Vous êtes très probablement en train d’admirer Guernica au milieu d’une foule de visiteurs : l’œuvre impose le respect, le silence, la participation. Elle suscite une forte émotion. Et pourtant, la commission artistique de l’exposition est restée perplexe lorsqu’elle la vit, presque déçue ! Déjà, elle était entièrement « en noir et blanc », tandis que l’on se serait attendu d’une peinture de propagande au moins quelques éclaboussures de rouge… Même son prix fit polémique : Picasso était déjà célèbre et habitué à des rémunérations très élevées et pour Guernica il n’avait demandé que le remboursement des frais alors que l’on disait qu’il aurait dû la donner à la nation entièrement gratuitement.
Vous vous demanderez pourquoi ce choix du noir et blanc ? L’artiste voulait peut-être utiliser le langage du cinéma de son époque : en effet, si l’on y pense, avec ses dimensions Guernica pourrait être une image d’actualité projetée sur grand écran.
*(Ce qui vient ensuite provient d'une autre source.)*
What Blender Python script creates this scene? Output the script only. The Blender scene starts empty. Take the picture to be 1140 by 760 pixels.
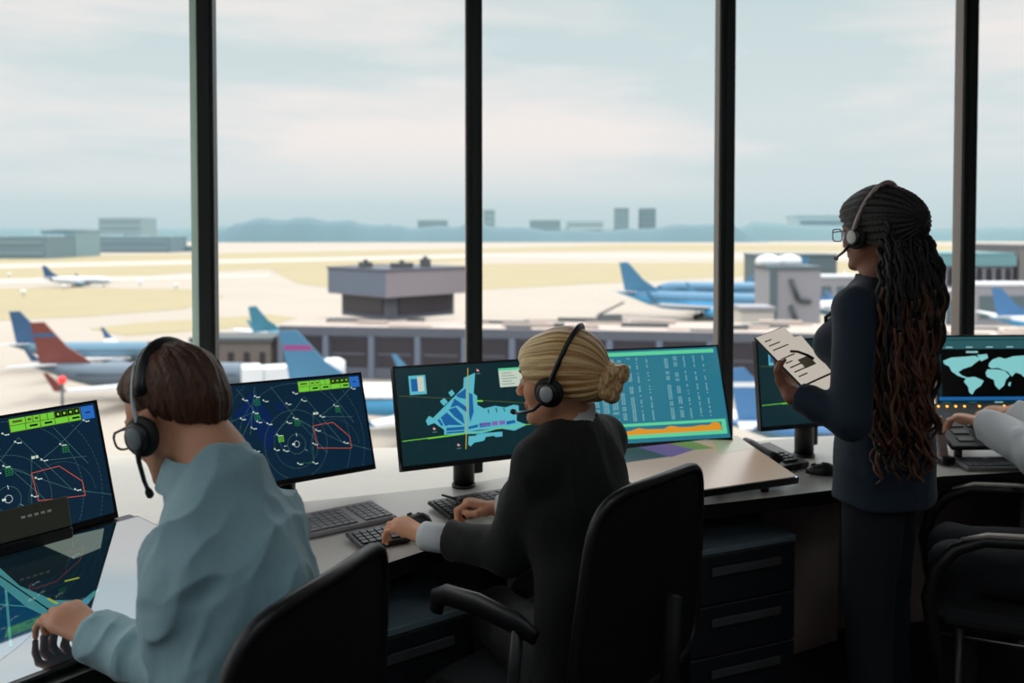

Picasso l’a peinte lorsqu’il avait 56 ans. Les corps et les traits des personnages sont décomposés et « démontés » selon le style du cubisme, mais l’ensemble conserve une cohérence monumentale, digne d’une grande œuvre de la Renaissance. Le thème de la guerre et de la violence sur des personnes sans défense la relie étroitement à Goya, le génie espagnol qui a vécu entre le XVIIIᵉ et le XIXᵉ siècle, et à ses Caprices, centrés sur la brutalité de l’être humain.
Après avoir observé le tableau dans son ensemble, essayez de « le lire » de gauche à droite. Le taureau en haut est le symbole de la brutalité, mais aussi d’une résistance inébranlable et cela vous fait naturellement penser aux corridas que Picasso aimait beaucoup. À côté du taureau, une femme hurle d’une douleur désespérée avec son fils mort dans ses bras. On distingue par terre le cadavre d’un guerrier qui serre une épée brisée et une fleur : une arme anachronique et un petit signe d’espérance. Ce sont des symboles universels, hors du temps. À l’extrême droite, vous voyez une femme terrorisée qui demande inutilement de l’aide, tandis que sa maison est en flammes. Au centre, un cheval transpercé soulève son museau et lance un hennissement. Au-dessus, une lampe stylisée qui ressemble à une parodie de l’œil de Dieu, à qui paraissent s’adresser comme dans une prière les deux femmes à droite.
CURIOSITÉ : Lorsqu’en 1940 les Allemands occupèrent la France, l’atelier de Picasso à Paris fut perquisitionné. En trouvant quelques reproductions de Guernica, un officier demanda au peintre : « C’est vous qui l’avez fait? » et Picasso du tac au tac : « Non, c’est vous ! ».